Joysmum Sun 09-Aug-15 16:20:54

The other thing of course that's an issue in our relationship is that as much as I'm more aware of others, I'm not entirely aware of my own feelings. I've got a numbers of problems I'm only now begging to understand now I'm getting precessional help. If I don't understand me, DH won't be able to either do I can't expect him to.

viridus Sun 09-Aug-15 16:33:08

Joys mum- I am finding this too, that to understand your own self is important. It is then that others will understand. It may also have some relation with setting our individual boundaries too.

viridus Sun 09-Aug-15 16:39:01

Intheprocess, yes that's a good definition, "Emotional Maturity".

I think it's probably a skill that you learn as you grow from parents, sadly lacking from my childhood. Hopefully not too late to learn now though.

mintpoppet Sun 09-Aug-15 20:08:45

I don't think it needs a label. Being a decent human being who understands others is important. It doesn't need to be called anything.

britneyspearscatsuit Sun 09-Aug-15 21:02:01

If you're lost in a maze then a sense of direction is important. If you're tring to solve a maths quiz then matehmatical intelligence is important.

I persoanlly think no quality is more important as a human being than emotional intelligence. It's what allows us to take life's lessons and learn from them, it's what gives us empathy, it's what helps us analyse how we feel and use it. Without it I don't think we evolve.

Plenty of people go through life without any emotional intelligence and they are fabulously happy. But their kids aren't. Or their wives. Because it's a bit like being around a child in an adults body.

Emotional intelligence is not something you're born with, I think it's somethign you choose.

You can choose to just do whatever the fuck you like over and over again and to hell with everyone, or you can do the hard work of analysing and looking at yourself and the effect you have on other people, the quality of your relationships and how you are growing and learning.

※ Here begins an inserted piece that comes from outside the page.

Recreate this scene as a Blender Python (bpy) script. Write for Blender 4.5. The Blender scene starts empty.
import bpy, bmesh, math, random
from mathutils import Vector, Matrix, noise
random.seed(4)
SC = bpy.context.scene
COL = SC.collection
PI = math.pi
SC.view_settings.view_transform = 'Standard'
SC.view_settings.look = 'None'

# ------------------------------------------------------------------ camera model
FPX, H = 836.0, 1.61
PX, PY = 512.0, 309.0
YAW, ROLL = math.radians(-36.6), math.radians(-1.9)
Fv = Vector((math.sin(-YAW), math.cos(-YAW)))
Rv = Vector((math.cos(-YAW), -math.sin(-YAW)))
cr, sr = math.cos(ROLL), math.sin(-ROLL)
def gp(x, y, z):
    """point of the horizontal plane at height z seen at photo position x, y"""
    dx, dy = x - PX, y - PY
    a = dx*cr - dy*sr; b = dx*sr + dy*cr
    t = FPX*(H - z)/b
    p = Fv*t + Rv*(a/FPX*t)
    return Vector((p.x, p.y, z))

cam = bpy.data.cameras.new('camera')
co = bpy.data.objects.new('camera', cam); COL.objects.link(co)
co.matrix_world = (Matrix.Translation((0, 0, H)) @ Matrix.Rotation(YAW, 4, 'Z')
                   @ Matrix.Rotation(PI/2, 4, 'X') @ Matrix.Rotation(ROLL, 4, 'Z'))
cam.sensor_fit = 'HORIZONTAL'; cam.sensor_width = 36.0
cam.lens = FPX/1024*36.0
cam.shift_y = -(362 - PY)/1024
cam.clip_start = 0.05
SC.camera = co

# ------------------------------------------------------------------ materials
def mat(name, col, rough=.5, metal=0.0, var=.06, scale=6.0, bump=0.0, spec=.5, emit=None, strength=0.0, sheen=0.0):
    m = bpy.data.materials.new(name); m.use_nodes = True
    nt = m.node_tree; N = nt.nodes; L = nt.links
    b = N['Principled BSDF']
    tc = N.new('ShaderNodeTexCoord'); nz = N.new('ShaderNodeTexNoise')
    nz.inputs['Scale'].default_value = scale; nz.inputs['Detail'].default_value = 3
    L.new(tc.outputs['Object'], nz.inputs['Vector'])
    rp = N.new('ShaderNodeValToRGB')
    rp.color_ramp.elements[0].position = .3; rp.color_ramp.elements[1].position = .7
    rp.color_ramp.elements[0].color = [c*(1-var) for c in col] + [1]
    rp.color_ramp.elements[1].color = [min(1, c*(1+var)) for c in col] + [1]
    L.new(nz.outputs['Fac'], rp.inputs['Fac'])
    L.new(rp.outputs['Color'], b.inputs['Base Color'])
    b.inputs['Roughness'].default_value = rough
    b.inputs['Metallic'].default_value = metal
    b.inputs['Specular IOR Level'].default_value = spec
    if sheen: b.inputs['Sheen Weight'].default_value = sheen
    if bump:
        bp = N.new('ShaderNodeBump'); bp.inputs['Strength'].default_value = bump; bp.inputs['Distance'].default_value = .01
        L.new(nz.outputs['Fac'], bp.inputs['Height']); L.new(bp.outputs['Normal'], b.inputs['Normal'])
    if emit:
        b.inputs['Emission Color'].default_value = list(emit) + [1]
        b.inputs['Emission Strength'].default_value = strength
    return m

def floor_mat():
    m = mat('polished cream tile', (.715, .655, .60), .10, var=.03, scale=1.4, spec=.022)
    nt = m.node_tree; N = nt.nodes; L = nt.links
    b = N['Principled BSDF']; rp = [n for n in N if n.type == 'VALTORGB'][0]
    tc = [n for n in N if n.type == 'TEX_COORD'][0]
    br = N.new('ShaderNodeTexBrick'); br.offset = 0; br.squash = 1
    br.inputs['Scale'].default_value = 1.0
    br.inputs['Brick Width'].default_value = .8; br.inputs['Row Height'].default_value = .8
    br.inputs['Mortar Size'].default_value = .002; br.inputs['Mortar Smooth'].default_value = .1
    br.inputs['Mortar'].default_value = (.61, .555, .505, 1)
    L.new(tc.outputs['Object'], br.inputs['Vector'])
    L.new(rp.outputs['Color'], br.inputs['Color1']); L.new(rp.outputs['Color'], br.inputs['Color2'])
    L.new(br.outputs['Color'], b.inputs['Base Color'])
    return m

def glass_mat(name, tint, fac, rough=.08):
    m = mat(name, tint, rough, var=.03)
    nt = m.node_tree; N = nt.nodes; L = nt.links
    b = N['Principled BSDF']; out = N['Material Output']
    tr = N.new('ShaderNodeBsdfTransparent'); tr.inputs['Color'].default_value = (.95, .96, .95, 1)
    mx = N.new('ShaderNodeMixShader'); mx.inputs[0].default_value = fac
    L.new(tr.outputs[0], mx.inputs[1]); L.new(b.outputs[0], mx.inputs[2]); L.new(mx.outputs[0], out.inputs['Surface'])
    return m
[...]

I think everyone here on MN has emotional intelligence - because they are here, talking, asking, wanting to learn or to help. The desire to be better, to ask "AIBU???" is enough to be a start.

To me this i what emotional intelligence is. A desire to be the best human being you can be -even if it sometimes means hard work or changing its of yourself which are not functional.

Many people completely lack the ability to not only see themselves, but to change themselves. And many would prefer to blame everyone else for everything wrong in their lives.